Drop the pictures, then extract the listing word for word.
— Begin —
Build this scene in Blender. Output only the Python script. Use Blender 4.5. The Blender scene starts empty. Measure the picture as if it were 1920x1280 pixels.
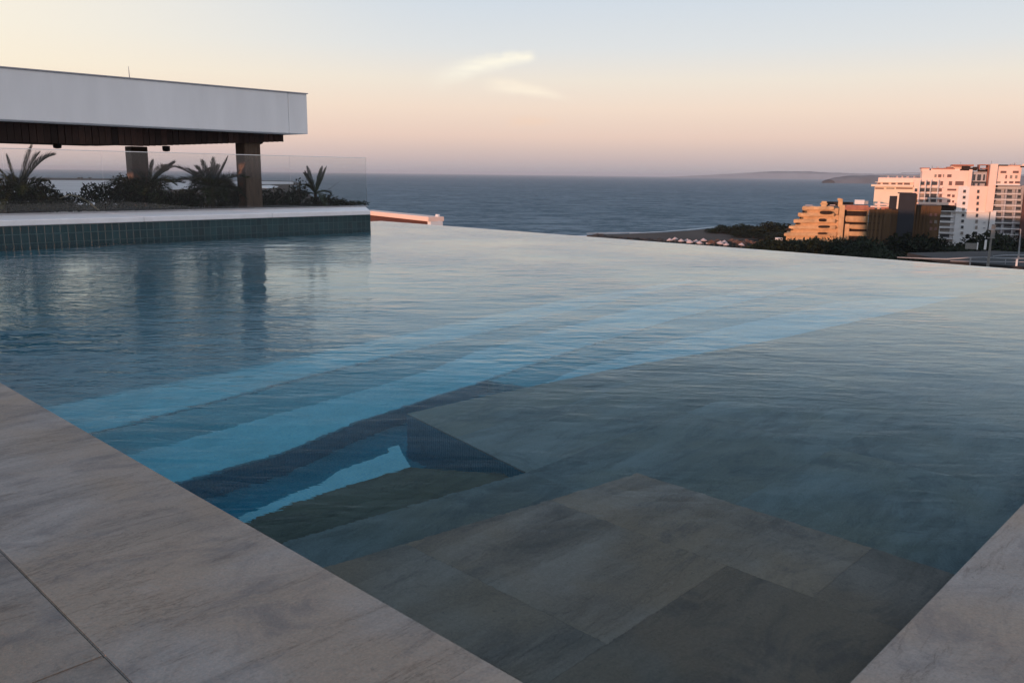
import bpy, bmesh, math, random
from mathutils import Vector, Matrix, noise as mnoise
rnd = random.Random(7)
scene = bpy.context.scene
COL = scene.collection
R = math.radians

# ------------------------------------------------------------------ camera
EYE = 1.55                      # eye height above the pool water (z = 0)
FPX, PITCH, ROLL, YAW = 1575.5, 0.1965, 0.0120, 0.7630
_F = Vector((math.cos(YAW)*math.cos(PITCH), math.sin(YAW)*math.cos(PITCH), -math.sin(PITCH)))
_R0 = Vector((math.sin(YAW), -math.cos(YAW), 0)); _U0 = _R0.cross(_F)
_R = math.cos(ROLL)*_R0 + math.sin(ROLL)*_U0
_U = -math.sin(ROLL)*_R0 + math.cos(ROLL)*_U0
cd = bpy.data.cameras.new('camera'); cam = bpy.data.objects.new('camera', cd); COL.objects.link(cam)
cd.sensor_width = 36; cd.lens = 36*FPX/1920; cd.clip_start = 0.05; cd.clip_end = 120000
m = Matrix.Identity(4)
for i in range(3):
    m[i][0] = _R[i]; m[i][1] = _U[i]; m[i][2] = -_F[i]
m[0][3], m[1][3], m[2][3] = 0, 0, EYE
cam.matrix_world = m
scene.camera = cam
FH = Vector((math.cos(YAW), math.sin(YAW), 0)); RH = Vector((math.sin(YAW), -math.cos(YAW), 0))

# ------------------------------------------------------------------ render settings
scene.render.engine = 'CYCLES'
scene.cycles.use_denoising = True
scene.cycles.max_bounces = 10; scene.cycles.transmission_bounces = 8
scene.cycles.transparent_max_bounces = 24; scene.cycles.volume_bounces = 0
scene.cycles.sample_clamp_indirect = 4
scene.view_settings.view_transform = 'Standard'; scene.view_settings.look = 'None'
scene.view_settings.exposure = 0; scene.view_settings.gamma = 1

# ------------------------------------------------------------------ node helper
class NT:
    def __init__(s, tree): s.t = tree; s.n = tree.nodes; s.l = tree.links
    def new(s, typ, **kw):
        n = s.n.new(typ)
        for k, v in kw.items():
            if k in ('op',): n.operation = v
            elif hasattr(n, k) and k not in n.inputs: setattr(n, k, v)
            else: s.set(n, k, v)
        return n
    def set(s, n, k, v):
        inp = n.inputs[k]
        if isinstance(v, bpy.types.NodeSocket): s.l.new(v, inp)
        else: inp.default_value = v
    def math(s, op, a, b=None, c=None, clamp=False):
        n = s.n.new('ShaderNodeMath'); n.operation = op; n.use_clamp = clamp
        for i, v in enumerate((a, b, c)):
            if v is None: continue
            if isinstance(v, bpy.types.NodeSocket): s.l.new(v, n.inputs[i])
            else: n.inputs[i].default_value = v
        return n.outputs[0]
    def dot(s, v, d):
        n = s.n.new('ShaderNodeVectorMath'); n.operation = 'DOT_PRODUCT'
        s.l.new(v, n.inputs[0]); n.inputs[1].default_value = d
        return n.outputs['Value']
    def mr(s, v, a, b, c=0., d=1., smooth=True):
        n = s.n.new('ShaderNodeMapRange'); n.interpolation_type = 'SMOOTHSTEP' if smooth else 'LINEAR'
        s.l.new(v, n.inputs[0])
        for i, x in enumerate((a, b, c, d)): n.inputs[i+1].default_value = x
        return n.outputs[0]
    def mix(s, f, a, b, mode='MIX'):
        n = s.n.new('ShaderNodeMix'); n.data_type = 'RGBA'; n.blend_type = mode
        for idx, v in ((0, f), (6, a), (7, b)):
            if isinstance(v, bpy.types.NodeSocket): s.l.new(v, n.inputs[idx])
            elif idx == 0: n.inputs[0].default_value = v
            else: n.inputs[idx].default_value = (*v, 1) if len(v) == 3 else v
        return n.outputs[2]
    def ramp(s, v, stops, interp='LINEAR'):
        n = s.n.new('ShaderNodeValToRGB'); s.l.new(v, n.inputs[0]); cr = n.color_ramp; cr.interpolation = interp
        while len(cr.elements) < len(stops): cr.elements.new(0.5)
        for e, (p, c) in zip(cr.elements, stops):
            e.position = p; e.color = (*c, 1) if not isinstance(c, (int, float)) else (c, c, c, 1)
        return n.outputs[0]
    def noise(s, vec, scale, detail=3, rough=.55, dist=0.):
        n = s.n.new('ShaderNodeTexNoise')
        if vec is not None: s.l.new(vec, n.inputs['Vector'])
        n.inputs['Scale'].default_value = scale; n.inputs['Detail'].default_value = detail
        n.inputs['Roughness'].default_value = rough; n.inputs['Distortion'].default_value = dist
        return n.outputs[0]
    def mapping(s, vec, scale=(1, 1, 1), rot=(0, 0, 0), loc=(0, 0, 0)):
        n = s.n.new('ShaderNodeMapping'); s.l.new(vec, n.inputs[0])
        n.inputs['Scale'].default_value = scale; n.inputs['Rotation'].default_value = rot; n.inputs['Location'].default_value = loc
        return n.outputs[0]
def srgb(r, g, b):
    f = lambda c: (c/255/12.92) if c/255 <= .04045 else ((c/255+.055)/1.055)**2.4
    return (f(r), f(g), f(b))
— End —
__Result__.
Build this scene in Blender. Output only the Python script. Use Blender 4.5. The Blender scene starts empty. Measure the picture as if it were 1920x1280 pixels.
import bpy, bmesh, math, random
from mathutils import Vector, Matrix, noise as mnoise
rnd = random.Random(7)
scene = bpy.context.scene
COL = scene.collection
R = math.radians

# ------------------------------------------------------------------ camera
EYE = 1.55                      # eye height above the pool water (z = 0)
FPX, PITCH, ROLL, YAW = 1575.5, 0.1965, 0.0120, 0.7630
_F = Vector((math.cos(YAW)*math.cos(PITCH), math.sin(YAW)*math.cos(PITCH), -math.sin(PITCH)))
_R0 = Vector((math.sin(YAW), -math.cos(YAW), 0)); _U0 = _R0.cross(_F)
_R = math.cos(ROLL)*_R0 + math.sin(ROLL)*_U0
_U = -math.sin(ROLL)*_R0 + math.cos(ROLL)*_U0
cd = bpy.data.cameras.new('camera'); cam = bpy.data.objects.new('camera', cd); COL.objects.link(cam)
cd.sensor_width = 36; cd.lens = 36*FPX/1920; cd.clip_start = 0.05; cd.clip_end = 120000
m = Matrix.Identity(4)
for i in range(3):
    m[i][0] = _R[i]; m[i][1] = _U[i]; m[i][2] = -_F[i]
m[0][3], m[1][3], m[2][3] = 0, 0, EYE
cam.matrix_world = m
scene.camera = cam
FH = Vector((math.cos(YAW), math.sin(YAW), 0)); RH = Vector((math.sin(YAW), -math.cos(YAW), 0))

# ------------------------------------------------------------------ render settings
scene.render.engine = 'CYCLES'
scene.cycles.use_denoising = True
scene.cycles.max_bounces = 10; scene.cycles.transmission_bounces = 8
scene.cycles.transparent_max_bounces = 24; scene.cycles.volume_bounces = 0
scene.cycles.sample_clamp_indirect = 4
scene.view_settings.view_transform = 'Standard'; scene.view_settings.look = 'None'
scene.view_settings.exposure = 0; scene.view_settings.gamma = 1

# ------------------------------------------------------------------ node helper
class NT:
    def __init__(s, tree): s.t = tree; s.n = tree.nodes; s.l = tree.links
    def new(s, typ, **kw):
        n = s.n.new(typ)
        for k, v in kw.items():
            if k in ('op',): n.operation = v
            elif hasattr(n, k) and k not in n.inputs: setattr(n, k, v)
            else: s.set(n, k, v)
        return n
    def set(s, n, k, v):
        inp = n.inputs[k]
        if isinstance(v, bpy.types.NodeSocket): s.l.new(v, inp)
        else: inp.default_value = v
    def math(s, op, a, b=None, c=None, clamp=False):
        n = s.n.new('ShaderNodeMath'); n.operation = op; n.use_clamp = clamp
        for i, v in enumerate((a, b, c)):
            if v is None: continue
            if isinstance(v, bpy.types.NodeSocket): s.l.new(v, n.inputs[i])
            else: n.inputs[i].default_value = v
        return n.outputs[0]
    def dot(s, v, d):
        n = s.n.new('ShaderNodeVectorMath'); n.operation = 'DOT_PRODUCT'
        s.l.new(v, n.inputs[0]); n.inputs[1].default_value = d
        return n.outputs['Value']
    def mr(s, v, a, b, c=0., d=1., smooth=True):
        n = s.n.new('ShaderNodeMapRange'); n.interpolation_type = 'SMOOTHSTEP' if smooth else 'LINEAR'
        s.l.new(v, n.inputs[0])
        for i, x in enumerate((a, b, c, d)): n.inputs[i+1].default_value = x
        return n.outputs[0]
    def mix(s, f, a, b, mode='MIX'):
        n = s.n.new('ShaderNodeMix'); n.data_type = 'RGBA'; n.blend_type = mode
        for idx, v in ((0, f), (6, a), (7, b)):
            if isinstance(v, bpy.types.NodeSocket): s.l.new(v, n.inputs[idx])
            elif idx == 0: n.inputs[0].default_value = v
            else: n.inputs[idx].default_value = (*v, 1) if len(v) == 3 else v
        return n.outputs[2]
    def ramp(s, v, stops, interp='LINEAR'):
        n = s.n.new('ShaderNodeValToRGB'); s.l.new(v, n.inputs[0]); cr = n.color_ramp; cr.interpolation = interp
        while len(cr.elements) < len(stops): cr.elements.new(0.5)
        for e, (p, c) in zip(cr.elements, stops):
            e.position = p; e.color = (*c, 1) if not isinstance(c, (int, float)) else (c, c, c, 1)
        return n.outputs[0]
    def noise(s, vec, scale, detail=3, rough=.55, dist=0.):
        n = s.n.new('ShaderNodeTexNoise')
        if vec is not None: s.l.new(vec, n.inputs['Vector'])
        n.inputs['Scale'].default_value = scale; n.inputs['Detail'].default_value = detail
        n.inputs['Roughness'].default_value = rough; n.inputs['Distortion'].default_value = dist
        return n.outputs[0]
    def mapping(s, vec, scale=(1, 1, 1), rot=(0, 0, 0), loc=(0, 0, 0)):
        n = s.n.new('ShaderNodeMapping'); s.l.new(vec, n.inputs[0])
        n.inputs['Scale'].default_value = scale; n.inputs['Rotation'].default_value = rot; n.inputs['Location'].default_value = loc
        return n.outputs[0]
def srgb(r, g, b):
    f = lambda c: (c/255/12.92) if c/255 <= .04045 else ((c/255+.055)/1.055)**2.4
    return (f(r), f(g), f(b))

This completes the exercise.